Sixty Years After Bergen-Belsen

by PapaScott on 15 April 2005

David’s Medienkritik reminded me that this is the 60th anniversary of the liberation of Bergen-Belsen, located about 50 km from our house. I’ve mentioned before that Bergen-Belsen is perhaps the eeriest place I’ve ever been. There are no original buildings from the camp. They were all burned, and there are no replicas. There is a small museum, and various memorials, but most of the grounds consist of heather-covered mounds. Dozens of mounds. Each is a mass grave representing thousands of dead. The stillness is overwhelming.

{ 4 comments }

heather April 15, 2005 at 22:33

I visited once when I was young and I remember hearing the sounds of nearby British artillery drills. It was eerie and moving and terrifying all at once.

Karl April 16, 2005 at 08:54

I visited Dachau once. I was only 16 and didn’t fully comprehend the magnitude of the Holocaust yet. I do remember it being eerie.

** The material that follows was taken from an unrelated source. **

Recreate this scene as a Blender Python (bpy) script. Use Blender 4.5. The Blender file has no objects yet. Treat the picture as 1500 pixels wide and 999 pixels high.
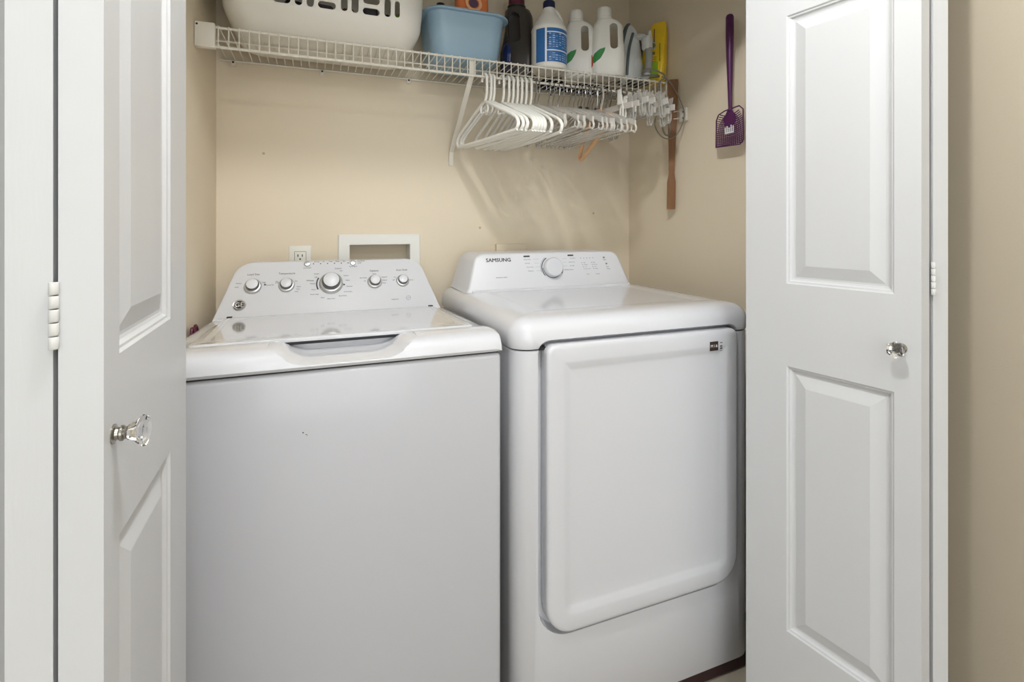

Lee April 16, 2005 at 09:12

From what I have been told, school children in the EAST were taken to death camps for field trips! I recall in the States going to a potato chip factory. HOW terribly cruel the world HAS been and continues…in the name of democracy and other grabbing terms! While all this is extremely painful to me, I feel gratitude that being here has opened my USA eyes to reality. Finally visited Buchenwald a year or so ago. I had been told, of course. But OMG! The day was gorgeous and the memorial defeaningly “quiet” except for the long ago groans of true agony. It is to these memorials American school children should be brought of a field trip. (AND their parents!)

Georg April 16, 2005 at 23:04

Lee: School children visiting the former concentration camps is not unique to “the east”. Growing up in Bavaria, I took a field trip to Dachau as a student (now 10 yrs+ ago).